There is a massive shortfall in the total number of technically skilled people qualified to do engineering and STEM jobs today and the gap is forecast to get wider / Picture: Getty/iStock

 

An attempt get an accurate national picture of both the profession and women’s role in it is being run by the Royal Academy of Engineering (RAEng) and WES, called the Engineering Census. Engineers have until 31st October to complete this questionnaire covering items like gender, pay, size of company, job satisfaction, conditions and ambition.

“In Hereford and Worcester one in four engineers are white, male and over 55 – this is an ageing population,” says Houston. “Figures from the local chamber say that by 2020 the ratio will be 1 in 3, a very alarming figure.
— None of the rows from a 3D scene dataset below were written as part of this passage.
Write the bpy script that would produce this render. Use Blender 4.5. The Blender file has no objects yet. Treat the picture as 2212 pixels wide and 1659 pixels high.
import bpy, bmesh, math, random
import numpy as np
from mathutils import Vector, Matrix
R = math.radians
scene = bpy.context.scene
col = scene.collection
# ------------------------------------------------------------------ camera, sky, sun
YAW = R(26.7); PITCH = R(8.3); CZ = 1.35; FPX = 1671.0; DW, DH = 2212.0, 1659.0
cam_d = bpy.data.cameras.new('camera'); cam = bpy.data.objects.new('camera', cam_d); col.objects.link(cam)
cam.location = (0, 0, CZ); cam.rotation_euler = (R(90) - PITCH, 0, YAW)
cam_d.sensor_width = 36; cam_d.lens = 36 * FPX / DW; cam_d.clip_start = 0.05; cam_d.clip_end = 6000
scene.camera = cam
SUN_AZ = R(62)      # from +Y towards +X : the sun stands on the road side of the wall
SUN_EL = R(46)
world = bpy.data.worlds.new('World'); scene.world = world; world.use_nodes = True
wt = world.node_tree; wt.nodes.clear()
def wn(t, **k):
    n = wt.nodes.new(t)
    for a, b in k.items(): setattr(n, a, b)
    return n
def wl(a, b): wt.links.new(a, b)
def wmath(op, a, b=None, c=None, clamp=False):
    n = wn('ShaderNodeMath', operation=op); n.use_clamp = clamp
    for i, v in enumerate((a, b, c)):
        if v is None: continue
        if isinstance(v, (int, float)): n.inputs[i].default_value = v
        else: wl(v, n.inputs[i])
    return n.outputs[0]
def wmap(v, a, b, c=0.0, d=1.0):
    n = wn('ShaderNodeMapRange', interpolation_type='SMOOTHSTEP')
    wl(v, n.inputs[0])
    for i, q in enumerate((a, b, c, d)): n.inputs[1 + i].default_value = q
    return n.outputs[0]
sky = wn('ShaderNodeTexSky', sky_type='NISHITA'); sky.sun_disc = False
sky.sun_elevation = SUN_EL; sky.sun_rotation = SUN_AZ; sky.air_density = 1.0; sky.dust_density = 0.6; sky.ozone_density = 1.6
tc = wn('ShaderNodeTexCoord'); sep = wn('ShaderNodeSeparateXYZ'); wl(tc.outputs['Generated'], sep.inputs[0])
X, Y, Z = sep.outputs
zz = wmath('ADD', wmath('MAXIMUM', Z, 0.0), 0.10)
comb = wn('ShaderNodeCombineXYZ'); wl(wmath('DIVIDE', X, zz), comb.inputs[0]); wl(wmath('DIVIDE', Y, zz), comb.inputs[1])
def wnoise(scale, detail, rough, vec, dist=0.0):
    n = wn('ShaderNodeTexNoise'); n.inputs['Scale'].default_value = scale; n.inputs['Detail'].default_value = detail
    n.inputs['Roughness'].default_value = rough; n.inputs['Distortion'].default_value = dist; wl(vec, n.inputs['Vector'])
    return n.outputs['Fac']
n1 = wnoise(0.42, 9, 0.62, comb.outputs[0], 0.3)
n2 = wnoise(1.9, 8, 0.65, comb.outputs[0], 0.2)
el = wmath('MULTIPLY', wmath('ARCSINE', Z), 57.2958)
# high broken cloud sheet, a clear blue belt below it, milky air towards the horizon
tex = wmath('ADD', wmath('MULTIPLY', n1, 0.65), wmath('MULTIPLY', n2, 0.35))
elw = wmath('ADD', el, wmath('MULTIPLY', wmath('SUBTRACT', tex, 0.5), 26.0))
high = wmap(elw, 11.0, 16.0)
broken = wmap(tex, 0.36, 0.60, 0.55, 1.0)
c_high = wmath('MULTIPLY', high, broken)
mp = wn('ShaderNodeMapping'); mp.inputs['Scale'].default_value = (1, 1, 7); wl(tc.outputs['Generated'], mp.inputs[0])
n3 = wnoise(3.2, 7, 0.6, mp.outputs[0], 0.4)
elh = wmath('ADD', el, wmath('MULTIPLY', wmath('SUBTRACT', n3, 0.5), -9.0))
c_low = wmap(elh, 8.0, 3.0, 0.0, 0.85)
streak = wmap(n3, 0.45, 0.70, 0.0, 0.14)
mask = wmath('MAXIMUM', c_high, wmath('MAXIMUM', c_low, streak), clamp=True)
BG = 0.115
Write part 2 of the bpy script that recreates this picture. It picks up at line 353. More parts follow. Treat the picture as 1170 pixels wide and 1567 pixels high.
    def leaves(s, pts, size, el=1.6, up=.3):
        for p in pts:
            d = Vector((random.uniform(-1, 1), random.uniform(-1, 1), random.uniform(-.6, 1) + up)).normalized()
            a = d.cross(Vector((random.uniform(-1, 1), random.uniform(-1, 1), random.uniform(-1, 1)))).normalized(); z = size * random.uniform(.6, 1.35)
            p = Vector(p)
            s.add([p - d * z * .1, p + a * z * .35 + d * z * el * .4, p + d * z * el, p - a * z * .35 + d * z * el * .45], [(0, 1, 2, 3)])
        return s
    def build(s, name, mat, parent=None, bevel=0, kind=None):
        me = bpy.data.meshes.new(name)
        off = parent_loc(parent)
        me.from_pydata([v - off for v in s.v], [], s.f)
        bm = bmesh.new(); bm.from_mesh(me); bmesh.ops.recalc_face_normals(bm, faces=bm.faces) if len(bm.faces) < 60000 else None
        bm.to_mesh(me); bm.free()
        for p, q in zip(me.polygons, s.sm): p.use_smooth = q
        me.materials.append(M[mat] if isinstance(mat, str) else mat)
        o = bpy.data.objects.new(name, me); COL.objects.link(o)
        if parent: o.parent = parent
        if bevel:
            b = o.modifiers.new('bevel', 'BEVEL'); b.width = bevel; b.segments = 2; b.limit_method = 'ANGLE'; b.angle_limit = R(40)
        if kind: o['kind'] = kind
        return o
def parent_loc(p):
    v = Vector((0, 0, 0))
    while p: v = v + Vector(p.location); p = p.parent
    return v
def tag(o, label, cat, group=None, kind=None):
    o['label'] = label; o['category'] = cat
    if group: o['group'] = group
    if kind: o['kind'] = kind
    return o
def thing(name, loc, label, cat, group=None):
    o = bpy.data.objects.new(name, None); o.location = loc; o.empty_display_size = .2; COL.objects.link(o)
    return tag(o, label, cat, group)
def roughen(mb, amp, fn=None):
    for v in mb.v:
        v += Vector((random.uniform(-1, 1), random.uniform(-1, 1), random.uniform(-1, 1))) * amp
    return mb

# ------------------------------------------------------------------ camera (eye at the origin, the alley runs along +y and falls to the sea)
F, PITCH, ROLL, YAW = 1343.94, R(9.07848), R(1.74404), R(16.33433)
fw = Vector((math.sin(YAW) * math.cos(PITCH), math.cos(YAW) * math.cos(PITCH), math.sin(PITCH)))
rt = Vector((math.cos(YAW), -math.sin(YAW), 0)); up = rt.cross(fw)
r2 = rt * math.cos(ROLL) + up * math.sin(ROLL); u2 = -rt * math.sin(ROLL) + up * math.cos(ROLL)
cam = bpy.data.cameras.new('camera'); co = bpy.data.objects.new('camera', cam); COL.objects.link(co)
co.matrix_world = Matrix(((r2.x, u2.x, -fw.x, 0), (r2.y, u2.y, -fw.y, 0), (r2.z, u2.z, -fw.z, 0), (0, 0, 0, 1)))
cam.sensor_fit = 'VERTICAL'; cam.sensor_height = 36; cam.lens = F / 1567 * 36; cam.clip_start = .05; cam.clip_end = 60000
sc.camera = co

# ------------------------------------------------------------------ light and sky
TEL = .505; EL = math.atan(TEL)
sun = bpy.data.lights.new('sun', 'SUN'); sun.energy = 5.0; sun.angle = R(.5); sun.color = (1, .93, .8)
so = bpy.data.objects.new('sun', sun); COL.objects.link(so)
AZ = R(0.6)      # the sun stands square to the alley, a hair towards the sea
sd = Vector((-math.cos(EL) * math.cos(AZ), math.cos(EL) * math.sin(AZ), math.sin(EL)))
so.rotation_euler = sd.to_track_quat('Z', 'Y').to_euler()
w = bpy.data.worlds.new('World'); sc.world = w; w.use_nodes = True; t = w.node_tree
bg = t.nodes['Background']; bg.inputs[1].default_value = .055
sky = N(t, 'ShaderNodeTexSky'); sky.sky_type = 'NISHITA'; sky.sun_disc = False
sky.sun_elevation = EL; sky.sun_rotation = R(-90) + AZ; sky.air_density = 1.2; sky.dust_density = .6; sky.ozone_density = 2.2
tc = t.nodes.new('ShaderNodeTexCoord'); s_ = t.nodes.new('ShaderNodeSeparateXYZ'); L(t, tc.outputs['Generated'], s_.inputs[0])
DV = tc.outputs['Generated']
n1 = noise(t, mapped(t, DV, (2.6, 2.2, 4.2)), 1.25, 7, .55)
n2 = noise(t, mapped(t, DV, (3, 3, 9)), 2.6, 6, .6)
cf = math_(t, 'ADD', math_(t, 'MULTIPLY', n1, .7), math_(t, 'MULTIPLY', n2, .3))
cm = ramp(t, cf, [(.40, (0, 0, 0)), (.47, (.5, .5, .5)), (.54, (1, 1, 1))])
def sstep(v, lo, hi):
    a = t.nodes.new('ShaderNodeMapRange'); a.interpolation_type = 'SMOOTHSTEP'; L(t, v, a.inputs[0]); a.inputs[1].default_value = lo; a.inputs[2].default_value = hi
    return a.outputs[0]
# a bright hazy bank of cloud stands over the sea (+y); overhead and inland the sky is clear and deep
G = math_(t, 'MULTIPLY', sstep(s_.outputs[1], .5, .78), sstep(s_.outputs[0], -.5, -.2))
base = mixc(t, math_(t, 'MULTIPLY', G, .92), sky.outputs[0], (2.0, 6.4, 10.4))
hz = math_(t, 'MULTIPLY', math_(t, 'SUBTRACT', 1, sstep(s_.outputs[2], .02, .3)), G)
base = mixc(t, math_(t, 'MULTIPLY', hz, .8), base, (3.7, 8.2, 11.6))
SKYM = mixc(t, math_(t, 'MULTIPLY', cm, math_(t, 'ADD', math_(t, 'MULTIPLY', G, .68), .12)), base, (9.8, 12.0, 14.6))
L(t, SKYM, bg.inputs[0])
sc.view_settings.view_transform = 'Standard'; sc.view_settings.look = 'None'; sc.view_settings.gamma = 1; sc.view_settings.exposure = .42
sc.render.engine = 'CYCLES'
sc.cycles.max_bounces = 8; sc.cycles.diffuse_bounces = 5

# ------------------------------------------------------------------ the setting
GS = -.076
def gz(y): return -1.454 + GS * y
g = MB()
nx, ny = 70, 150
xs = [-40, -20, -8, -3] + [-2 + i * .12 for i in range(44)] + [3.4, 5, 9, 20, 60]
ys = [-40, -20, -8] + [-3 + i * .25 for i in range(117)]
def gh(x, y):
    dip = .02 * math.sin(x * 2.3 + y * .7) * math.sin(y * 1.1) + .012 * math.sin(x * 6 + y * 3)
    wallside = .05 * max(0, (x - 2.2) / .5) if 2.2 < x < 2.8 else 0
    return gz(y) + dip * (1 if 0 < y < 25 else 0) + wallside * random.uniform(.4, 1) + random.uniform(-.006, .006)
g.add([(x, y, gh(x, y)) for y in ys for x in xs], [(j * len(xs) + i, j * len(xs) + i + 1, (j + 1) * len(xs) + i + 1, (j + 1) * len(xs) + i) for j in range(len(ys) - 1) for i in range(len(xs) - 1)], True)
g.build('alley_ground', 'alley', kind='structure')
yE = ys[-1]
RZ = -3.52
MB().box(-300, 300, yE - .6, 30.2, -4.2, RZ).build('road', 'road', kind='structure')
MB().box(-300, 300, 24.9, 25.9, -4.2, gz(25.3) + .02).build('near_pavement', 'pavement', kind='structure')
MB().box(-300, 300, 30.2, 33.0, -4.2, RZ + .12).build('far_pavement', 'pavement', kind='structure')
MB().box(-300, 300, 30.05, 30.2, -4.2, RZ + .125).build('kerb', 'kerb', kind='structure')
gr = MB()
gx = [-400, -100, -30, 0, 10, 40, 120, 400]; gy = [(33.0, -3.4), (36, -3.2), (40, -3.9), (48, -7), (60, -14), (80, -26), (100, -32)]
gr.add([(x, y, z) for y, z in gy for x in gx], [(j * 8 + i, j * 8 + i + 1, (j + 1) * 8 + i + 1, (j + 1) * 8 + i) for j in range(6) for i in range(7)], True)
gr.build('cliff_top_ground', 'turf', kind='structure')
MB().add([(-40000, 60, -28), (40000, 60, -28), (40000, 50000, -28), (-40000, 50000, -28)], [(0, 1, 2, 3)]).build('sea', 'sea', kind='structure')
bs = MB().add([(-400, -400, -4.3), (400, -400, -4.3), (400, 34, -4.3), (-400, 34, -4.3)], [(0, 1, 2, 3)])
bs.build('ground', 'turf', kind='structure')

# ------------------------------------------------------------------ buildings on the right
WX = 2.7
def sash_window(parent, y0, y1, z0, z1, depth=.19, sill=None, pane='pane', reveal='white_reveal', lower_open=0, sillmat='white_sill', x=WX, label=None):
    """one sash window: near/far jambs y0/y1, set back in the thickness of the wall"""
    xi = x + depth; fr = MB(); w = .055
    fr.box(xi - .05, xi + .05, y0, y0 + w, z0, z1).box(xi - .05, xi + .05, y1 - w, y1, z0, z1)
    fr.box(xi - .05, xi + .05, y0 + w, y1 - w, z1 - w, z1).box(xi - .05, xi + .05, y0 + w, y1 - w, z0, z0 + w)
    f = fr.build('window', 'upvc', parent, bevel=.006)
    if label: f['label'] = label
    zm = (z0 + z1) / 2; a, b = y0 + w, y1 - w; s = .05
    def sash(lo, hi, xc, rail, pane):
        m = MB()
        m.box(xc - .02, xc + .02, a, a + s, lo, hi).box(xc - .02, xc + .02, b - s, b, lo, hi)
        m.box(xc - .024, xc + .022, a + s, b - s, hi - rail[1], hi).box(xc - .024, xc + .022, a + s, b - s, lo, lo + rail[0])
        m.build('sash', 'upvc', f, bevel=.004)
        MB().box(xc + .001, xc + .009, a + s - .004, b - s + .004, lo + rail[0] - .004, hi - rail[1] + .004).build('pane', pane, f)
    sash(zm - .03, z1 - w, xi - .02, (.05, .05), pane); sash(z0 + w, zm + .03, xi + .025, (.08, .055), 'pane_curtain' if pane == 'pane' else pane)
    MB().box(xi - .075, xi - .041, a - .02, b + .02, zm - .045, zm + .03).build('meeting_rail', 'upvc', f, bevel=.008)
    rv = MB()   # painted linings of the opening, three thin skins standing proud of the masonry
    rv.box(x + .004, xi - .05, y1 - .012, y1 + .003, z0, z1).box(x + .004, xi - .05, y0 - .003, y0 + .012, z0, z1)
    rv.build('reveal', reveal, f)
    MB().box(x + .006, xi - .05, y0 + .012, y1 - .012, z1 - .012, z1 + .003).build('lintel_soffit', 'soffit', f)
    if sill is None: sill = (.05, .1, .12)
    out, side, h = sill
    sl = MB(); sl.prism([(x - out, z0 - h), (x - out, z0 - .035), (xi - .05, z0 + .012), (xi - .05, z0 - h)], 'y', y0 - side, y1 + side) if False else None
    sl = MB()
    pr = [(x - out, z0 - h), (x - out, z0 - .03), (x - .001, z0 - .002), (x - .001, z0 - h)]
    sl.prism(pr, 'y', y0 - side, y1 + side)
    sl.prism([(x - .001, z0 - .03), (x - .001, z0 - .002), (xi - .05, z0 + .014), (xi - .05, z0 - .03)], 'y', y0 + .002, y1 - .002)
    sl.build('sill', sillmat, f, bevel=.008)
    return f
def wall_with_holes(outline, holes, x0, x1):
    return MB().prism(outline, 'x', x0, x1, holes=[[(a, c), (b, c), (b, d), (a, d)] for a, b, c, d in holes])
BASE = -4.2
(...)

So a much bigger problem is coming unless more women and young people enter STEM and stay there.”

Role models and joining forces

A key lever to attract more young women into STEM careers is to promote strong, aspirational role models, women who have reached the top. More examples are in the media, although there is space for more. In September, CEO of the RAEng, Dr Hayaatun Sillem, appeared in the latest issue of British Vogue as part of a feature on innovators who have paved the way for a new generation of talent. Business presenter of BBC Breakfast Steph McGovern was a former manufacturing engineer and Arkwright Engineering Scholarship winner before joining the BBC. Professor Alice Roberts is a regular presenter of science programmes, and Greta Thunberg exemplifies that more women in STEM are reaching the mainstream media.

But is there a risk there are too many voices in the dark, rather than a single loud siren?

Recently an initiative called STEM Accord was established to deliver STEM in line with the recommendations of the Perkins Review of engineering skills, which attempts to coordinate STEM activities better. It joins up the ERA Foundation, WISE, Smallpeice trust, Design and Technology Association and STEM Learning to tackle these Perkins’ recommendations. Its aim is to support teachers and parents to inspire future generations of engineers, and it aims to reach every secondary state school and improve on its current reach of 87% of primary schools.